We have traced a life which was—even more than might be gathered from "Præterita"—a battle with adversities from the beginning. Not to discuss the influences of heredity, there was over-stimulus in childhood; intense application to work in youth and middle-age, under conditions of discouragement, both public and private, which would have been fatal to many another man; and this, too, not merely hard work, but work of an intense emotional nature, involving—in his view at least—wide issues of life and death, in which he was another Jacob wrestling with the angel in the wilderness, another Savonarola imploring reconciliation between God and man.
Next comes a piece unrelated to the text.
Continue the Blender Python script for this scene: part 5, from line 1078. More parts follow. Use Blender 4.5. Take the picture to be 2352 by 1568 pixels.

Without a life of singular temperance, without unusual moral principle and self-command, he would long ago have fallen like other men of genius of his passionate type. He outlived "consumptive" tendencies in youth; and the repeated indications of over-strain in later life, up to the time of his first serious break-down in 1878, had issued in nothing more than the depression and fatigue with which most busy men are familiar. He had been accustomed to hear himself called mad—the defence of Turner was thought by the dilettanti of the time to be possible only to a lunatic; the author of "Stones of Venice," we saw, was insane in the eyes of his critic, the architect; it was seriously whispered when he wrote on Political Economy that Ruskin was out of his mind; and so on. Every new thing he put forward "made Quintilian stare and gasp," and soi-disant friends shake their heads, until a still newer nine-days' wonder appeared from his pen. The break-down of 1878, so difficult to explain to his public, made it appear that the common reproach might after all be coming true. The recurrence of a similar illness in 1881 and 1882 made it still more to be feared. It seemed as though his life's work was to be invalidated by his age's failure; it seemed that the stale, shallow reproach might only too easily be justifiable.